Will spent several hours in Manistique at "Rainbow Ronnie's"- a rather bizarre homebuilders salvage store searching for chicken coop construction materials. My brother donated three windows and an exterior door to the project which saved us a bundle...the cost of the coop materials was rather ridiculous...though it wil be a spacious10 x 12 feet.
See how big they are getting? They are still in that awkward "tweener" stage...still naked in spots and fully feathered in others. This Barred rock is one of my favorites- she follows me around and jumps up on my shoulder when she can.

The polish chicks are getting big too! I love their coloration.

The sheep don't want me to forget about them. Here is little Beltane- his horns are growing nicely and he is such a sweet boy.... Soon to be banded and wethered!
Gaia doesn't want to be left out of the post either and says "come on, lets play!" She always looks like she is smiling.

Lastly, the kids constructed "Cherry Blossom Castle" using some Cherry brush that Will cleared (at the site of our new compost pile) and their wooden swing set. It is pretty neat- only wish the greenery and flowers would last longer!

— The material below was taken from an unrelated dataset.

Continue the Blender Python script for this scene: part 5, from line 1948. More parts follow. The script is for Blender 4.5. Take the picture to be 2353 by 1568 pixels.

While Will was off doing good deeds in Manistique, the kids and I made butter. I bought a quart of heavy cream for $4.47. We put it in a big jar and took turns shaking it and within 8 minutes the butter was floating in the buttermilk! Duncan and I drained off the buttermilk and he has a small glass which he said was good. So, we ended up with about a pound of butter (which is AWESOME!) and perhaps a pint of buttermilk. Probably not very economical, but it was fun. I have a friend in spinning group that has dairy cows so I will be getting a few gallons of milk from her to try some hard cheese making and will likely make more butter. Tomorrows pancake and waffle breakfast will use the buttermilk in the batter. Good chance at a frost tonight- Will is out covering up the tomato plants and the hanging baskets have been brought in.